4 thoughts on “After the Lies, Feminists Continue War on Prostitution

  1. I’m no lawyer, but I’m wondering that if they make using the services of a prostitute illegal, then is a prostitute standing on a street corner commissioning a crime? It is normally a crime to physically assault someone, but in a boxing match both participants are willing and know what to expect so no one is charged.

    Then again, the law has never been concerned with what’s fair.

  2. @Deano,
    I expect they will probably still be committing some sort of an offence, but it will most likely be trivialized into something that attracts a small fine and once the ‘ticket’ or ‘solicitation offence notice’ is issued (on the spot), the prostitute will then be free to move to a new position (just around the corner), or return to the same corner once the coast is clear (of coppers).
    They will still have quite an important role to play in the entrapment of the criminalized / demonized male ‘sexual deviant’, so really they cannot remove them from the streets, not too soon anyway.
    I might even recommend to the government that they should use all of the monies collected from the on-the-spot fines to make at least token contributions towards funding all of the new prisons that will ineveitably need to be built and expanding the inmate capacities of the existings ones…
    (I wrote that last comment with my tongue stuck firmly against my cheek).

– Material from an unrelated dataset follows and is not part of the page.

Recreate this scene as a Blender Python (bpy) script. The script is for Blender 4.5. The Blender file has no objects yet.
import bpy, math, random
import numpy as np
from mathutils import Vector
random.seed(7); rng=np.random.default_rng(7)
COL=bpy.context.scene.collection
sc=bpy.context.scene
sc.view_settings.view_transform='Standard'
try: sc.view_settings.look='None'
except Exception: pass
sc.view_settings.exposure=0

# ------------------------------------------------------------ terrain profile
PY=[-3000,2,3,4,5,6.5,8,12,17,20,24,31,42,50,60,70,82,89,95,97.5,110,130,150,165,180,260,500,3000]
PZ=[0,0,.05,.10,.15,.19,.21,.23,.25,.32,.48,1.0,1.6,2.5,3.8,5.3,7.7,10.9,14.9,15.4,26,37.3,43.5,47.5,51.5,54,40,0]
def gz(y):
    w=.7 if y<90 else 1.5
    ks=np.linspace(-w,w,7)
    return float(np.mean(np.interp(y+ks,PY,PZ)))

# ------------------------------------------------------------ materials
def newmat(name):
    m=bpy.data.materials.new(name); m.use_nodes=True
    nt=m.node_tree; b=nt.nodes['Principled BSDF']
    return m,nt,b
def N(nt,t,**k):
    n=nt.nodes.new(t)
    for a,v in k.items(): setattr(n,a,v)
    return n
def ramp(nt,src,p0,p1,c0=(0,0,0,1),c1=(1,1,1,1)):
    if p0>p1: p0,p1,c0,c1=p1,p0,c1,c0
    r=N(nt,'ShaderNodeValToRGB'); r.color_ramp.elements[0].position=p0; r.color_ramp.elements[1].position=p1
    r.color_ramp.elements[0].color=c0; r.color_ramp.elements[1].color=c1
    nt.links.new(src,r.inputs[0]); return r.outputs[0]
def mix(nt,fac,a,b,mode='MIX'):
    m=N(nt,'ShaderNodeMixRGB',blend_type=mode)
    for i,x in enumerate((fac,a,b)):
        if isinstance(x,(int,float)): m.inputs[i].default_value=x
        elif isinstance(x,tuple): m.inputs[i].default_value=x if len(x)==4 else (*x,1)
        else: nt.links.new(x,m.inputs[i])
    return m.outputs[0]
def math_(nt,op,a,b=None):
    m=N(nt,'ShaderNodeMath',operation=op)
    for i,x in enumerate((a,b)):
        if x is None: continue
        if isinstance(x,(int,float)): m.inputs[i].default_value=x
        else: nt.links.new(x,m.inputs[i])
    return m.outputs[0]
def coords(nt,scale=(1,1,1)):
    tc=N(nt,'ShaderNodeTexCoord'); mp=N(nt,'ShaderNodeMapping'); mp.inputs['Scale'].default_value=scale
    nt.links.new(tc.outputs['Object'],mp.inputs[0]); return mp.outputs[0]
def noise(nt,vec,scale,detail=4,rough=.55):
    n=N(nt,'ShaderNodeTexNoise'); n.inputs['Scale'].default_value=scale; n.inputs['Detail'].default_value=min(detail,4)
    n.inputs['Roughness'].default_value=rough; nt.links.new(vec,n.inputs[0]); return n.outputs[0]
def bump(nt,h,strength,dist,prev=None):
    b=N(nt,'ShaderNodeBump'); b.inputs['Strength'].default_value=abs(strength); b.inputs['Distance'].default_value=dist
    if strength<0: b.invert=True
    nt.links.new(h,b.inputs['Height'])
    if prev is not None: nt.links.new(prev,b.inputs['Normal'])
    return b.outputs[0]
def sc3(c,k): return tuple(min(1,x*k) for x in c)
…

  3. “Focusing on demand is the right approach… And this must be accompanied by an explicit policy that treats those who sell as sex as victims of crime and not criminals”

    The statement above stems from the extension of patriarchy theory (in which all men are oppressors and all women are victims) to sexual relations (in which all heterosexual sex is exploitation of women by men). This theory denies agency to women as victims of oppression.

    Such a policy is simply more demonization of male sexuality and makes no sense from a legal standpoint. If it is a crime to purchase sex, it should be a crime to sell it. If it is not a crime to sell it, it should not be a crime to purchase it.